L’effondrement du camp présidentiel

Le bipartisme que les élections de 2014 avaient semblé installer a volé en éclats. Vainqueur des élections législatives et présidentielle en 2014, Nidaa Tounes a explosé en plusieurs partis et factions. La famille dite « centriste » ou « moderniste » part donc divisée au scrutin de 2019. Ses principaux candidats sont Abdelkarim Zbidi, ministre de la Défense et candidat indépendant, soutenu notamment par Nidaa Tounes, et Youssef Chahed, le chef du gouvernement soutenu par son parti Tahya Tounes, l’une des scissions de Nidaa Tounes.

La candidature islamiste

Contrairement aux élections de 2014, Ennahdha a finalement choisi de présenter un candidat de ses rangs, Abdelfattah Mourou. Le parti islamiste semblait pourtant, suite à l’annonce de la candidature de son leader Rached Ghannouchi aux élections législatives, plus enclin à soutenir un candidat externe. Figure historique du mouvement et son vice-président depuis 2012, Abdelfattah Mourou est présenté comme un visage plutôt modéré, plus empreint de tunisianité, ce qui fait de lui le seul candidat islamiste ayant des chances de remporter une élection présidentielle à deux tours. L’enjeu central sera d’arriver à mobiliser la base islamiste, objet de convoitises de la part de plusieurs candidats (notamment Kais Saied, Moncef Marzouki, Lotfi Mraïhi, ainsi que Hammadi Jebali, chef du premier gouvernement formé par Ennahda, et son secrétaire général jusqu’à 2013), base qui s’était fortement démobilisée lors des élections municipales de 2018.

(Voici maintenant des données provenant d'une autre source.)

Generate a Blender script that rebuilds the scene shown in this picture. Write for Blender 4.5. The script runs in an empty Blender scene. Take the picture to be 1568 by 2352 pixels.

L’éparpillement de la gauche

À quelques mois des élections, le Front populaire, coalition de partis de la gauche radicale et des nationalistes arabes, et principale force d’opposition après 2014, s’est scindée en deux factions : le Parti des travailleurs (communiste) a présenté la candidature d’Hamma Hammami et le Watad (nationaliste arabe) celle de Mongi Rhaoui. La candidature de Mohamed Abbou du Courant démocrate apparaît comme la plus populaire. D’autres candidatures étiquetées à gauche sont présentes dans ces élections comme celle d’Abid Briki, ex-Watad ou encore celle d’Elyes Fakhfakh d’Ettakatol.